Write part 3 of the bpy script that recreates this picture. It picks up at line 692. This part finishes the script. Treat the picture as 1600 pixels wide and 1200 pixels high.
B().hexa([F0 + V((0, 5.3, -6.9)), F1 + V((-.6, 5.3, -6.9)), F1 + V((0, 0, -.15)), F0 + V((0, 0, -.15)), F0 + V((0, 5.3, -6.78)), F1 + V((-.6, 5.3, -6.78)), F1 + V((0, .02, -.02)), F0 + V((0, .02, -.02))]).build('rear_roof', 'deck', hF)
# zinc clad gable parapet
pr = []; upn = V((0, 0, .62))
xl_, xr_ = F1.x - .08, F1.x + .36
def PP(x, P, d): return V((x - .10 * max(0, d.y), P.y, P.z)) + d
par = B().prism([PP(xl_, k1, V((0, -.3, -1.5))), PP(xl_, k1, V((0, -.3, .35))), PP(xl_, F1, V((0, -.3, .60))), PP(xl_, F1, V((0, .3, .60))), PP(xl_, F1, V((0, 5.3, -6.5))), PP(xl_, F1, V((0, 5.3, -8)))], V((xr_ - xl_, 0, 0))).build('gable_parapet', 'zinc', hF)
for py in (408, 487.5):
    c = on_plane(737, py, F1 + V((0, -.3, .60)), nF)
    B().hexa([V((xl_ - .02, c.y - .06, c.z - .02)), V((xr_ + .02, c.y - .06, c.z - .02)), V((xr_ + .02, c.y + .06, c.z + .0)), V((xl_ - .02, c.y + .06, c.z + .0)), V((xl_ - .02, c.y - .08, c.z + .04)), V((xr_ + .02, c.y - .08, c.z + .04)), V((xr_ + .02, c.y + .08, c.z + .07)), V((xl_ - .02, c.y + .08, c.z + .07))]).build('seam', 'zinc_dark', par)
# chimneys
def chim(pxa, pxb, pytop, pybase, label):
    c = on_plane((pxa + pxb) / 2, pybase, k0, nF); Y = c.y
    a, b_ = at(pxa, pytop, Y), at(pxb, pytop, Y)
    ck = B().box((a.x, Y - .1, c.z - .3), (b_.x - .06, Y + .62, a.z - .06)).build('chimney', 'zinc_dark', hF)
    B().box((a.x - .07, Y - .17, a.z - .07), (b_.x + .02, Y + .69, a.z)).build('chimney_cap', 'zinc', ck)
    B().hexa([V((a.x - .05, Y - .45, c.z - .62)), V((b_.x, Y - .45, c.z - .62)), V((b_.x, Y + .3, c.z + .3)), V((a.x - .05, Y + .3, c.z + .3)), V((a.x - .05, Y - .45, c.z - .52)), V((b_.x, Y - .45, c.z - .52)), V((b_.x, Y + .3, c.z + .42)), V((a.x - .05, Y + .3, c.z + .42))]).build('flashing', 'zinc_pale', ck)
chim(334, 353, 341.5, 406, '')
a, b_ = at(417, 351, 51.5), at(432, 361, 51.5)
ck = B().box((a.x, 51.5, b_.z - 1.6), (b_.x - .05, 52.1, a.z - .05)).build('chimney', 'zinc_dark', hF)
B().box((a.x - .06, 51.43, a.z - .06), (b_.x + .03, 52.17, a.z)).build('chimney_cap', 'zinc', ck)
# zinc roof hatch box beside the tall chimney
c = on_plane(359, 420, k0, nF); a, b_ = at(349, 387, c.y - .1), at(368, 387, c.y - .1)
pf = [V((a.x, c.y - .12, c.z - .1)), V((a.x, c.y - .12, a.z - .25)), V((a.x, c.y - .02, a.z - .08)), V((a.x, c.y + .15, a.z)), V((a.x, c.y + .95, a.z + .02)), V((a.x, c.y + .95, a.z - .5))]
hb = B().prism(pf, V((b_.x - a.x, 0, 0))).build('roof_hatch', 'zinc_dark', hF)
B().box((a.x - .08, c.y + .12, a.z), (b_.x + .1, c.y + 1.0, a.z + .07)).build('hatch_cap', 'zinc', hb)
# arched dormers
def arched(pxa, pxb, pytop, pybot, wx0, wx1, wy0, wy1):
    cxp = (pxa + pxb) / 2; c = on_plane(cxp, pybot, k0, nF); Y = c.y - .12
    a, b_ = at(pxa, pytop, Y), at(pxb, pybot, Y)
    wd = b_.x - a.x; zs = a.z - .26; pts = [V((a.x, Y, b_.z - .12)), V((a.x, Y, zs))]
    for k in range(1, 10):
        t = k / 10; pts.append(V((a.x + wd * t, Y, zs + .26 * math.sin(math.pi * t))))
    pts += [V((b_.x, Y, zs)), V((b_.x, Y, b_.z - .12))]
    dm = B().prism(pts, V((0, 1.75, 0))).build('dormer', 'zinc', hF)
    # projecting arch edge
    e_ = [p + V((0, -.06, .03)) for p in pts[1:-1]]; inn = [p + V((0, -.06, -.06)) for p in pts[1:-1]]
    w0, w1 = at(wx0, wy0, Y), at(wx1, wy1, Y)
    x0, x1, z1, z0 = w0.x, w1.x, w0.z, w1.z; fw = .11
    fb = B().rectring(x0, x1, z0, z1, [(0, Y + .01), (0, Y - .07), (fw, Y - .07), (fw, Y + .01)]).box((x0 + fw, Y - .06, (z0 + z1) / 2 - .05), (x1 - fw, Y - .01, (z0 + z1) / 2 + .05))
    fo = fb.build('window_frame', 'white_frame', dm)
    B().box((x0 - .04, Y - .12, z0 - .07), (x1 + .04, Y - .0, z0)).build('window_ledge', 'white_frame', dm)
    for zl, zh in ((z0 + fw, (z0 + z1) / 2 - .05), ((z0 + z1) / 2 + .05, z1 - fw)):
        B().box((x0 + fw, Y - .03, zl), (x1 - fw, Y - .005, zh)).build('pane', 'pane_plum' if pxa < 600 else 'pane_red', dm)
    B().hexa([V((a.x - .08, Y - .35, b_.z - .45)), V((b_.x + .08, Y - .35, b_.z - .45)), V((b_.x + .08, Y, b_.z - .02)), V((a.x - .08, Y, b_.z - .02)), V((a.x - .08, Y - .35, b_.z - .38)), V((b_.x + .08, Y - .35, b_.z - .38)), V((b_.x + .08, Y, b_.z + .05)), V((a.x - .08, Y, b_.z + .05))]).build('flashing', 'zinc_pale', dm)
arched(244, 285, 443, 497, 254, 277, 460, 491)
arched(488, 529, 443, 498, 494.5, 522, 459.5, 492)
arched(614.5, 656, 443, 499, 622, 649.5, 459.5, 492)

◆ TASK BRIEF
Output the listing above exactly as it appears.

◆ CORRECT ANSWER
Write part 3 of the bpy script that recreates this picture. It picks up at line 692. This part finishes the script. Treat the picture as 1600 pixels wide and 1200 pixels high.
B().hexa([F0 + V((0, 5.3, -6.9)), F1 + V((-.6, 5.3, -6.9)), F1 + V((0, 0, -.15)), F0 + V((0, 0, -.15)), F0 + V((0, 5.3, -6.78)), F1 + V((-.6, 5.3, -6.78)), F1 + V((0, .02, -.02)), F0 + V((0, .02, -.02))]).build('rear_roof', 'deck', hF)
# zinc clad gable parapet
pr = []; upn = V((0, 0, .62))
xl_, xr_ = F1.x - .08, F1.x + .36
def PP(x, P, d): return V((x - .10 * max(0, d.y), P.y, P.z)) + d
par = B().prism([PP(xl_, k1, V((0, -.3, -1.5))), PP(xl_, k1, V((0, -.3, .35))), PP(xl_, F1, V((0, -.3, .60))), PP(xl_, F1, V((0, .3, .60))), PP(xl_, F1, V((0, 5.3, -6.5))), PP(xl_, F1, V((0, 5.3, -8)))], V((xr_ - xl_, 0, 0))).build('gable_parapet', 'zinc', hF)
for py in (408, 487.5):
    c = on_plane(737, py, F1 + V((0, -.3, .60)), nF)
    B().hexa([V((xl_ - .02, c.y - .06, c.z - .02)), V((xr_ + .02, c.y - .06, c.z - .02)), V((xr_ + .02, c.y + .06, c.z + .0)), V((xl_ - .02, c.y + .06, c.z + .0)), V((xl_ - .02, c.y - .08, c.z + .04)), V((xr_ + .02, c.y - .08, c.z + .04)), V((xr_ + .02, c.y + .08, c.z + .07)), V((xl_ - .02, c.y + .08, c.z + .07))]).build('seam', 'zinc_dark', par)
# chimneys
def chim(pxa, pxb, pytop, pybase, label):
    c = on_plane((pxa + pxb) / 2, pybase, k0, nF); Y = c.y
    a, b_ = at(pxa, pytop, Y), at(pxb, pytop, Y)
    ck = B().box((a.x, Y - .1, c.z - .3), (b_.x - .06, Y + .62, a.z - .06)).build('chimney', 'zinc_dark', hF)
    B().box((a.x - .07, Y - .17, a.z - .07), (b_.x + .02, Y + .69, a.z)).build('chimney_cap', 'zinc', ck)
    B().hexa([V((a.x - .05, Y - .45, c.z - .62)), V((b_.x, Y - .45, c.z - .62)), V((b_.x, Y + .3, c.z + .3)), V((a.x - .05, Y + .3, c.z + .3)), V((a.x - .05, Y - .45, c.z - .52)), V((b_.x, Y - .45, c.z - .52)), V((b_.x, Y + .3, c.z + .42)), V((a.x - .05, Y + .3, c.z + .42))]).build('flashing', 'zinc_pale', ck)
chim(334, 353, 341.5, 406, '')
a, b_ = at(417, 351, 51.5), at(432, 361, 51.5)
ck = B().box((a.x, 51.5, b_.z - 1.6), (b_.x - .05, 52.1, a.z - .05)).build('chimney', 'zinc_dark', hF)
B().box((a.x - .06, 51.43, a.z - .06), (b_.x + .03, 52.17, a.z)).build('chimney_cap', 'zinc', ck)
# zinc roof hatch box beside the tall chimney
c = on_plane(359, 420, k0, nF); a, b_ = at(349, 387, c.y - .1), at(368, 387, c.y - .1)
pf = [V((a.x, c.y - .12, c.z - .1)), V((a.x, c.y - .12, a.z - .25)), V((a.x, c.y - .02, a.z - .08)), V((a.x, c.y + .15, a.z)), V((a.x, c.y + .95, a.z + .02)), V((a.x, c.y + .95, a.z - .5))]
hb = B().prism(pf, V((b_.x - a.x, 0, 0))).build('roof_hatch', 'zinc_dark', hF)
B().box((a.x - .08, c.y + .12, a.z), (b_.x + .1, c.y + 1.0, a.z + .07)).build('hatch_cap', 'zinc', hb)
# arched dormers
def arched(pxa, pxb, pytop, pybot, wx0, wx1, wy0, wy1):
    cxp = (pxa + pxb) / 2; c = on_plane(cxp, pybot, k0, nF); Y = c.y - .12
    a, b_ = at(pxa, pytop, Y), at(pxb, pybot, Y)
    wd = b_.x - a.x; zs = a.z - .26; pts = [V((a.x, Y, b_.z - .12)), V((a.x, Y, zs))]
    for k in range(1, 10):
        t = k / 10; pts.append(V((a.x + wd * t, Y, zs + .26 * math.sin(math.pi * t))))
    pts += [V((b_.x, Y, zs)), V((b_.x, Y, b_.z - .12))]
    dm = B().prism(pts, V((0, 1.75, 0))).build('dormer', 'zinc', hF)
    # projecting arch edge
    e_ = [p + V((0, -.06, .03)) for p in pts[1:-1]]; inn = [p + V((0, -.06, -.06)) for p in pts[1:-1]]
    w0, w1 = at(wx0, wy0, Y), at(wx1, wy1, Y)
    x0, x1, z1, z0 = w0.x, w1.x, w0.z, w1.z; fw = .11
    fb = B().rectring(x0, x1, z0, z1, [(0, Y + .01), (0, Y - .07), (fw, Y - .07), (fw, Y + .01)]).box((x0 + fw, Y - .06, (z0 + z1) / 2 - .05), (x1 - fw, Y - .01, (z0 + z1) / 2 + .05))
    fo = fb.build('window_frame', 'white_frame', dm)
    B().box((x0 - .04, Y - .12, z0 - .07), (x1 + .04, Y - .0, z0)).build('window_ledge', 'white_frame', dm)
    for zl, zh in ((z0 + fw, (z0 + z1) / 2 - .05), ((z0 + z1) / 2 + .05, z1 - fw)):
        B().box((x0 + fw, Y - .03, zl), (x1 - fw, Y - .005, zh)).build('pane', 'pane_plum' if pxa < 600 else 'pane_red', dm)
    B().hexa([V((a.x - .08, Y - .35, b_.z - .45)), V((b_.x + .08, Y - .35, b_.z - .45)), V((b_.x + .08, Y, b_.z - .02)), V((a.x - .08, Y, b_.z - .02)), V((a.x - .08, Y - .35, b_.z - .38)), V((b_.x + .08, Y - .35, b_.z - .38)), V((b_.x + .08, Y, b_.z + .05)), V((a.x - .08, Y, b_.z + .05))]).build('flashing', 'zinc_pale', dm)
arched(244, 285, 443, 497, 254, 277, 460, 491)
arched(488, 529, 443, 498, 494.5, 522, 459.5, 492)
arched(614.5, 656, 443, 499, 622, 649.5, 459.5, 492)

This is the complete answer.